_WHAT IS ASKED_
Retype word for word the first line of the listing and each line after it up to the line with "from mathutils import Matrix, Vector", with the pictures taken out.

_SOURCE EXCERPT_
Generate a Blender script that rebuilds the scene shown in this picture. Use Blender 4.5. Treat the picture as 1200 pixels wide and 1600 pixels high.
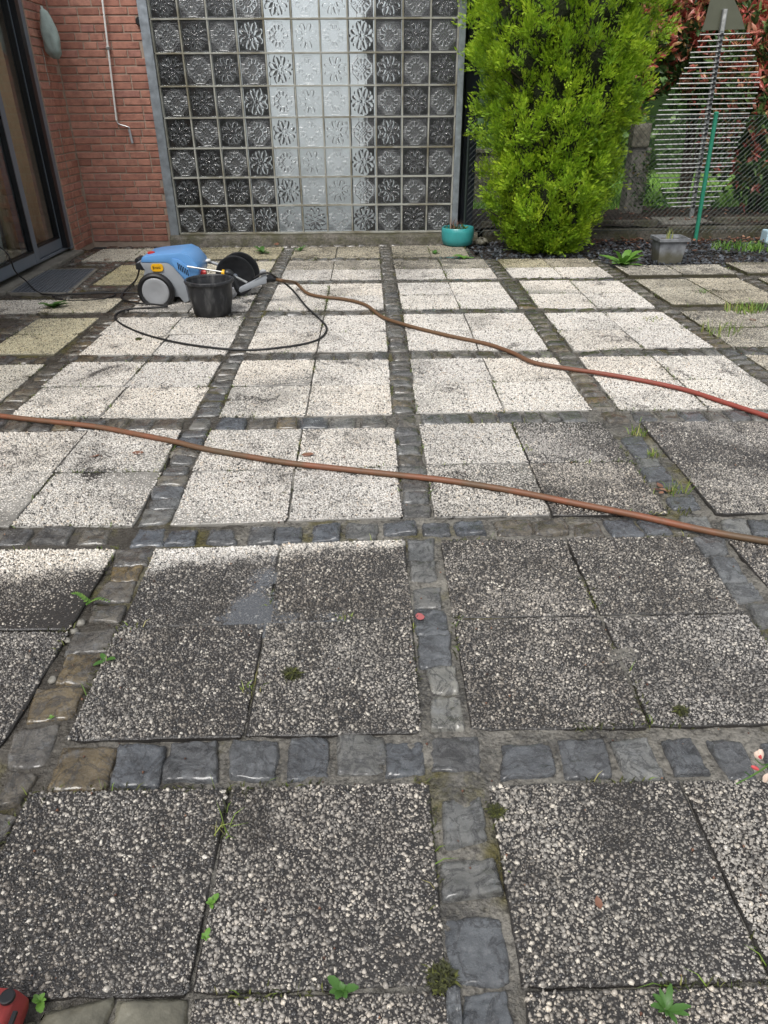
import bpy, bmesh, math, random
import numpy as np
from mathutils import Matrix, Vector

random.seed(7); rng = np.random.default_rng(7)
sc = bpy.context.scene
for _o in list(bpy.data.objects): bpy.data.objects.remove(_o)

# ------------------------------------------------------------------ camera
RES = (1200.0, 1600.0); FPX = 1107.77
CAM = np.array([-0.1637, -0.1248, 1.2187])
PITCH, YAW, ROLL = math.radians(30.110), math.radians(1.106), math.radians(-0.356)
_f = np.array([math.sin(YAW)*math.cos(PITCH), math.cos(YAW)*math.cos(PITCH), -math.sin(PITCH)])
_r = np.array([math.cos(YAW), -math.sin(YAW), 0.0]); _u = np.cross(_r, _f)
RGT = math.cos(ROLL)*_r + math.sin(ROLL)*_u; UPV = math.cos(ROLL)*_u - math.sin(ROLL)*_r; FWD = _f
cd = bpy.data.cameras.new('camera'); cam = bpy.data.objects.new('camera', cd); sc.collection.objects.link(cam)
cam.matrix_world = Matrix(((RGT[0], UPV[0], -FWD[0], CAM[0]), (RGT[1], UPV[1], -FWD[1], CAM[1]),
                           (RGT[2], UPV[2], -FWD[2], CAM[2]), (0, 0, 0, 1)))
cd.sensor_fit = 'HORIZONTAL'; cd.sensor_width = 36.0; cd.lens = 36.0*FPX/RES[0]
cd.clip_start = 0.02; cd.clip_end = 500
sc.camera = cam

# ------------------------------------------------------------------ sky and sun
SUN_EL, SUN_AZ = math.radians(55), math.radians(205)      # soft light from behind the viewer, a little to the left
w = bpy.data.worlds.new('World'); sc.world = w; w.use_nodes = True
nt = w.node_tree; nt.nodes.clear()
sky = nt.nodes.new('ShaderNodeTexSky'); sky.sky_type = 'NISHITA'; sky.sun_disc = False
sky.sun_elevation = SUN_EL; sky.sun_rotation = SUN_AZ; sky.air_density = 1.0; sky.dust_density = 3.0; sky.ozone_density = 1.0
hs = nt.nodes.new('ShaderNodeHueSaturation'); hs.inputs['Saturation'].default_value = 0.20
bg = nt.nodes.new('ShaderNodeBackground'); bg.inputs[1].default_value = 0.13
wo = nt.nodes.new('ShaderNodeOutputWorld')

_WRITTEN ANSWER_
Generate a Blender script that rebuilds the scene shown in this picture. Use Blender 4.5. Treat the picture as 1200 pixels wide and 1600 pixels high.
import bpy, bmesh, math, random
import numpy as np
from mathutils import Matrix, Vector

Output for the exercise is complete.